Record set:
====

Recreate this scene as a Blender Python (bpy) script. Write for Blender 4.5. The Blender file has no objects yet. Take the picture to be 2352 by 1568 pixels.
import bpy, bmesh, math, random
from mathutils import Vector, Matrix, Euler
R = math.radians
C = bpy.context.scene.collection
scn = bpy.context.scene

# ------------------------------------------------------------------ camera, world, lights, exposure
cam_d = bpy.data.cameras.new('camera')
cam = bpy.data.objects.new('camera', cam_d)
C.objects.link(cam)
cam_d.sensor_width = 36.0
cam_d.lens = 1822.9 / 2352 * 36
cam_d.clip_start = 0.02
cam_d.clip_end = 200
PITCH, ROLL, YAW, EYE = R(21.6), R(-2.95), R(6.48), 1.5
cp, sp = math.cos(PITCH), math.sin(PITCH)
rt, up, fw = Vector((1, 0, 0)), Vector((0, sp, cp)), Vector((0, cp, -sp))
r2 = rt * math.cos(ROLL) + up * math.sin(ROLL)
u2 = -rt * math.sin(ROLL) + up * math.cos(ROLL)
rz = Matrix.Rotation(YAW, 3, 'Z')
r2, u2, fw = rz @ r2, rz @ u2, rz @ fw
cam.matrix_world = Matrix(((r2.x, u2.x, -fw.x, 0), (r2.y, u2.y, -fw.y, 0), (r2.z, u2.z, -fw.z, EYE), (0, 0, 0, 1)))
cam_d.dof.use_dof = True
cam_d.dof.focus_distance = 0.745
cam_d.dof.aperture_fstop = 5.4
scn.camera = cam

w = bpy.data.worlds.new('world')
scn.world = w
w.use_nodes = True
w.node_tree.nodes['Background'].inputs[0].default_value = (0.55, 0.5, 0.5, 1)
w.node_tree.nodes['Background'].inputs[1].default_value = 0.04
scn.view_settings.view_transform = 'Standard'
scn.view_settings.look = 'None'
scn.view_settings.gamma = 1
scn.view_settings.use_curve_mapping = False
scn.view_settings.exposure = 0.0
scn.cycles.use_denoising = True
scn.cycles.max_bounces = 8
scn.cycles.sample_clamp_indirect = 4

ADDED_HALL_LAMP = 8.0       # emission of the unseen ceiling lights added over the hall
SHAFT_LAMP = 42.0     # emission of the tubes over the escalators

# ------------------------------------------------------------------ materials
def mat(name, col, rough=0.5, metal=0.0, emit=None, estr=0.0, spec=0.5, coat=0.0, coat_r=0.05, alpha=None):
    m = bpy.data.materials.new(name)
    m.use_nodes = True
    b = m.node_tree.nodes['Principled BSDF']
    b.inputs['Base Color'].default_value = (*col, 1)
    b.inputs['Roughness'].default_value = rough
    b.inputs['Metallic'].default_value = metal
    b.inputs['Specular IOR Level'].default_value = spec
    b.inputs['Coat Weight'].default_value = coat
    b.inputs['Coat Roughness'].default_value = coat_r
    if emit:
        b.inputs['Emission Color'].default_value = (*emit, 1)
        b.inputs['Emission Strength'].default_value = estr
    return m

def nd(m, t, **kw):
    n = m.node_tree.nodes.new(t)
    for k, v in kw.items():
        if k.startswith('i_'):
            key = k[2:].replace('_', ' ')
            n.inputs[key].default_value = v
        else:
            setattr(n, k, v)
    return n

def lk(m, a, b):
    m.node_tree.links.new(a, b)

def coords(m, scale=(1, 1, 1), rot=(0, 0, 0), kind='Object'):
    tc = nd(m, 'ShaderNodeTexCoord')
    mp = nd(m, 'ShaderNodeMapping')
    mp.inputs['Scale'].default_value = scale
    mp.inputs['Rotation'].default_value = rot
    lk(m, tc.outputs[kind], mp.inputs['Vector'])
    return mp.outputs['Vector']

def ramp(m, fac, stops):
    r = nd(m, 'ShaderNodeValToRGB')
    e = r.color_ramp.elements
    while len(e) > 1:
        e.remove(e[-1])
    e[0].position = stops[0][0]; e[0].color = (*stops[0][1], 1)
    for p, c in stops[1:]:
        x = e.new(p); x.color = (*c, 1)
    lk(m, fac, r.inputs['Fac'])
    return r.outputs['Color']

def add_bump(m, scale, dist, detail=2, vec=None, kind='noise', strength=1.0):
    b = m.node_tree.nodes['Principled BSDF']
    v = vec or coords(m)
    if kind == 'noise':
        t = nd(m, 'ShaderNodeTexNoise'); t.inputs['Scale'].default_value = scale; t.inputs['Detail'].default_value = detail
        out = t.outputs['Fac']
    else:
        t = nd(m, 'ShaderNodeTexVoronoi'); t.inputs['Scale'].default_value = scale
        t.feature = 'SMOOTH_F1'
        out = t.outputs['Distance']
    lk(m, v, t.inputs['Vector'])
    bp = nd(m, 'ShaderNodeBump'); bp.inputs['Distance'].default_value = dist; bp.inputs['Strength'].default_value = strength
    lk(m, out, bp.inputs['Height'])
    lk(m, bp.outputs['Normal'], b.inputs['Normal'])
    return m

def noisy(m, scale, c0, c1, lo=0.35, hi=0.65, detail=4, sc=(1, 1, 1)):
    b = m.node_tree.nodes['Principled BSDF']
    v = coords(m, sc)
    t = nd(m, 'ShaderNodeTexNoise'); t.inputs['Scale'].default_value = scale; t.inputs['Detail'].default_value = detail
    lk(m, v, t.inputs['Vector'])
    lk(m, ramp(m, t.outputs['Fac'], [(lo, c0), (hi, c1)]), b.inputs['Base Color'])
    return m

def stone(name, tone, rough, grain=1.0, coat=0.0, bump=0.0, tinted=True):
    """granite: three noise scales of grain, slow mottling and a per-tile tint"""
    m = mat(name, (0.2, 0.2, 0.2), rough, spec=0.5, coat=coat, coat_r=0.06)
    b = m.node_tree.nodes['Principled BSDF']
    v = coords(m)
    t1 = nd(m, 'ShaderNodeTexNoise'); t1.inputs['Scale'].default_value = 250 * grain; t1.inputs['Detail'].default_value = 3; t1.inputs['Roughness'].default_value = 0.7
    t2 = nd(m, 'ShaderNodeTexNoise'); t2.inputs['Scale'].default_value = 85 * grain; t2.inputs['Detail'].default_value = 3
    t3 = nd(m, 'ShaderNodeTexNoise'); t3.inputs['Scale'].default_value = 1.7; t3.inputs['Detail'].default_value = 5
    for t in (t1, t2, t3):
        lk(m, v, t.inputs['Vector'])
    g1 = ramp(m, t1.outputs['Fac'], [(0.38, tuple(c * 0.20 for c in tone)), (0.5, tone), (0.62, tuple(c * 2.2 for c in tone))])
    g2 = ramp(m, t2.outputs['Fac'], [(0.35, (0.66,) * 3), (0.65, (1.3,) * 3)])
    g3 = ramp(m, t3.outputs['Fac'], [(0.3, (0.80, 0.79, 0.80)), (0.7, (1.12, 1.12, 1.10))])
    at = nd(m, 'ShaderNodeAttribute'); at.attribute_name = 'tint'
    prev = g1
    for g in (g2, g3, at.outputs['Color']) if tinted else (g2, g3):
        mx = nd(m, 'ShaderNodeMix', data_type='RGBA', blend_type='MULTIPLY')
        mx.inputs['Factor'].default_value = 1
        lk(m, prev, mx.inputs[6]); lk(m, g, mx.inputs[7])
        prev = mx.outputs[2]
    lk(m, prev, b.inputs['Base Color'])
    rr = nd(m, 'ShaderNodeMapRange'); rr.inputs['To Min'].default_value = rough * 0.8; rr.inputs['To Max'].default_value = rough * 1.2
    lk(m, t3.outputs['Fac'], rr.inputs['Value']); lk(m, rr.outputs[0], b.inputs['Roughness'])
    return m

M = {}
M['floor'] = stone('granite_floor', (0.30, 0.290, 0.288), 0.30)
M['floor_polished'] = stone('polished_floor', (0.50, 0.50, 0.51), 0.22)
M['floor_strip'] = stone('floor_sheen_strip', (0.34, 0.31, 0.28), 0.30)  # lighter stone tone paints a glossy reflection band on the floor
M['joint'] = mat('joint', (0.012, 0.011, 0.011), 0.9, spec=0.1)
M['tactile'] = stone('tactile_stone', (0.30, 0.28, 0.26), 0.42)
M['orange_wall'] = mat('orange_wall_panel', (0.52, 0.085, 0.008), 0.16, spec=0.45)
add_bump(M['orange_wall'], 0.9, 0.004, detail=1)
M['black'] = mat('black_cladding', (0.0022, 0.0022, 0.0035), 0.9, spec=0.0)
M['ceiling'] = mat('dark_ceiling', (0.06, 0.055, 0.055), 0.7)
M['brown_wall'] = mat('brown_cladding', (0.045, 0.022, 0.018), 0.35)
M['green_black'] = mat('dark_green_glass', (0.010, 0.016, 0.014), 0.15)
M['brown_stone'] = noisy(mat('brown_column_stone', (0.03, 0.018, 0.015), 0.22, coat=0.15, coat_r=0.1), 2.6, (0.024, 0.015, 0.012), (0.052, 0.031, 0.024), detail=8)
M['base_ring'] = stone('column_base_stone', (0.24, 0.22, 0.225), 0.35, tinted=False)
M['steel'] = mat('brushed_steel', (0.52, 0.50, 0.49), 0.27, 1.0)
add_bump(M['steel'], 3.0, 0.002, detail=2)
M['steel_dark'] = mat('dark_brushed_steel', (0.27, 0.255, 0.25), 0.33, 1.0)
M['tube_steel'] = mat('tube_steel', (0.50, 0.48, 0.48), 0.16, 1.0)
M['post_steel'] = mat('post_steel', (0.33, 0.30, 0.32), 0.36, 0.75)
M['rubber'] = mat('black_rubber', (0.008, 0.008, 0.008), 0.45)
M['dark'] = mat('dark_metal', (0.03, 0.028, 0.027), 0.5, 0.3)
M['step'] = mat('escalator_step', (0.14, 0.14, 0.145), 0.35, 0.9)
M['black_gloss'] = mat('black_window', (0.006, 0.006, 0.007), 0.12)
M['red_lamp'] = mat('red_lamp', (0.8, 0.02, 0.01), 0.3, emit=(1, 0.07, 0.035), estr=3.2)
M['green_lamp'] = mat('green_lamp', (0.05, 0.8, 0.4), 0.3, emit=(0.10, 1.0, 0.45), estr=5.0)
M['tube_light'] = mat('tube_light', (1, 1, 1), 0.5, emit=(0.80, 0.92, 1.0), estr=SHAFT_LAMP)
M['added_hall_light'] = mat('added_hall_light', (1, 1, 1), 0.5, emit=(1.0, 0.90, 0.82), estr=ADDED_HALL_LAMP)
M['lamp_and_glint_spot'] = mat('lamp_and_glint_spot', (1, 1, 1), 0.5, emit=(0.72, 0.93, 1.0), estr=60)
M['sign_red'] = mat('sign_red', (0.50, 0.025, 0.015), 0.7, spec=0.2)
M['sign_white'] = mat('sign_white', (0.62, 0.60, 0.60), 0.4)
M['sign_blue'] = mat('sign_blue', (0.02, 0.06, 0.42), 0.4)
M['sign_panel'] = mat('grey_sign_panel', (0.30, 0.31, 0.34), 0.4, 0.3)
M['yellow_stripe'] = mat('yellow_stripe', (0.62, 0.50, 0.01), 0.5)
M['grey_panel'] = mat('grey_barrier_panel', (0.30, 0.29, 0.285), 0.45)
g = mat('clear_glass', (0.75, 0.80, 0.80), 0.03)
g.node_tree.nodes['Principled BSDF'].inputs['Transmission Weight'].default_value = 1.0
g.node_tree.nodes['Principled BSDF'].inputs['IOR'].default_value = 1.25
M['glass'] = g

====

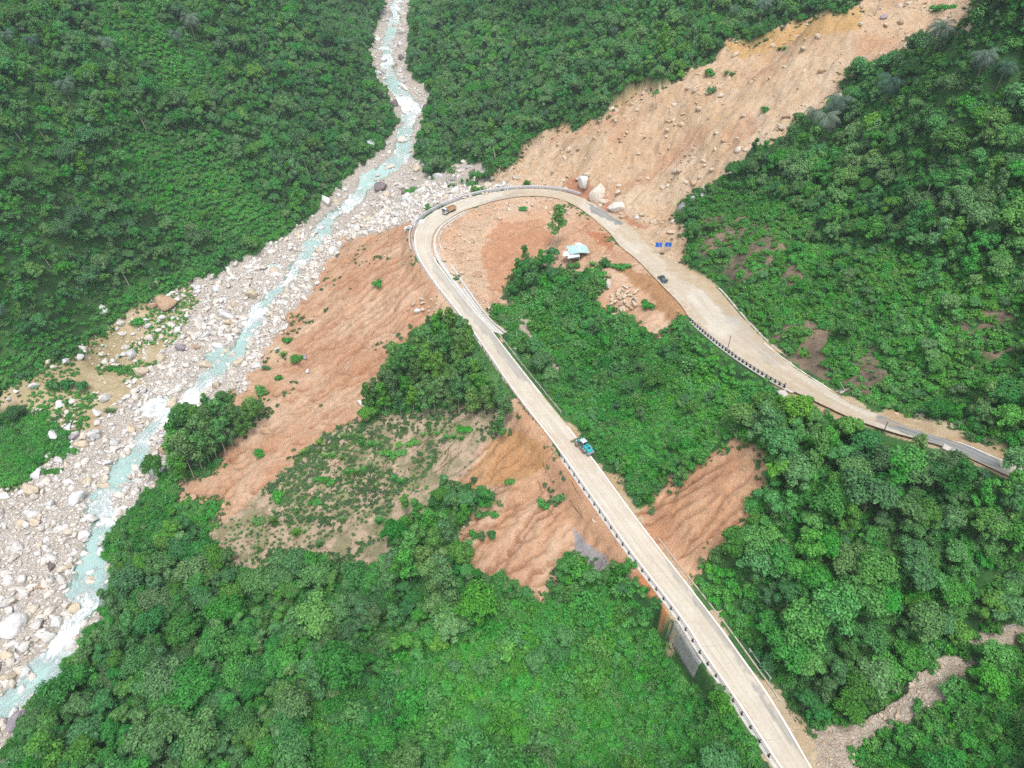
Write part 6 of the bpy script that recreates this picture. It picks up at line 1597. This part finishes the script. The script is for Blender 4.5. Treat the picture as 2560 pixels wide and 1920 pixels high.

====

Exercise details:
Looking at the data above, return every line from the one with "Recreate this scene" down to the one with "SHAFT_LAMP = 42.0", exactly and inclusively.

Answer to the exercise:
Recreate this scene as a Blender Python (bpy) script. Write for Blender 4.5. The Blender file has no objects yet. Take the picture to be 2352 by 1568 pixels.
import bpy, bmesh, math, random
from mathutils import Vector, Matrix, Euler
R = math.radians
C = bpy.context.scene.collection
scn = bpy.context.scene

# ------------------------------------------------------------------ camera, world, lights, exposure
cam_d = bpy.data.cameras.new('camera')
cam = bpy.data.objects.new('camera', cam_d)
C.objects.link(cam)
cam_d.sensor_width = 36.0
cam_d.lens = 1822.9 / 2352 * 36
cam_d.clip_start = 0.02
cam_d.clip_end = 200
PITCH, ROLL, YAW, EYE = R(21.6), R(-2.95), R(6.48), 1.5
cp, sp = math.cos(PITCH), math.sin(PITCH)
rt, up, fw = Vector((1, 0, 0)), Vector((0, sp, cp)), Vector((0, cp, -sp))
r2 = rt * math.cos(ROLL) + up * math.sin(ROLL)
u2 = -rt * math.sin(ROLL) + up * math.cos(ROLL)
rz = Matrix.Rotation(YAW, 3, 'Z')
r2, u2, fw = rz @ r2, rz @ u2, rz @ fw
cam.matrix_world = Matrix(((r2.x, u2.x, -fw.x, 0), (r2.y, u2.y, -fw.y, 0), (r2.z, u2.z, -fw.z, EYE), (0, 0, 0, 1)))
cam_d.dof.use_dof = True
cam_d.dof.focus_distance = 0.745
cam_d.dof.aperture_fstop = 5.4
scn.camera = cam

w = bpy.data.worlds.new('world')
scn.world = w
w.use_nodes = True
w.node_tree.nodes['Background'].inputs[0].default_value = (0.55, 0.5, 0.5, 1)
w.node_tree.nodes['Background'].inputs[1].default_value = 0.04
scn.view_settings.view_transform = 'Standard'
scn.view_settings.look = 'None'
scn.view_settings.gamma = 1
scn.view_settings.use_curve_mapping = False
scn.view_settings.exposure = 0.0
scn.cycles.use_denoising = True
scn.cycles.max_bounces = 8
scn.cycles.sample_clamp_indirect = 4

ADDED_HALL_LAMP = 8.0       # emission of the unseen ceiling lights added over the hall
SHAFT_LAMP = 42.0     # emission of the tubes over the escalators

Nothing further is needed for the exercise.